私も三宅さんのチームに参加しましたが、地域の商工業の方々35名と外部メンバー(経産省と観光庁、連携企業として東急・伊豆急)が6チームに分かれて、河津町に来てもらう観光客について、どういう層をターゲットに、何を見学・体験してもらうか、グルメの素材として何を出していくか、アイデアを出し合い、一つの表にまとめて、チーム毎に発表会を行いました。その中から皆が協力できるイメージを絞り込んでいくようです。若い女性客に健康美容を魚料理、スイーツを提供するというものが多かったように思います。

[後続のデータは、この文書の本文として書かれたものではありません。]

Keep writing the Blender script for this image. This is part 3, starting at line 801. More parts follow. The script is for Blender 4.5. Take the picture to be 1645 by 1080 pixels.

会議の途中から、結構、皆さん参加意欲が高くなり、熱中してしまいます。こうやって連携協力チームを作り、狙いを絞り、ストーリーを作るんだなと巻き込み方、議論の進め方、盛り上げ方に感銘を受けました。今後、何回かで、具体的なグルメの企画開発、試作を進めていくことになります。これまで三宅さんの完成品ばかりを見てきましたが、今回はそのプロセスを垣間見て、三宅マジックの秘密の一端を知った思いでした。
経産省、関東局としては、KP推進会議での成功事例を目指していますが、観光庁でも伊豆観光圏を応援していますので、この動きと連動していきたいと思っています。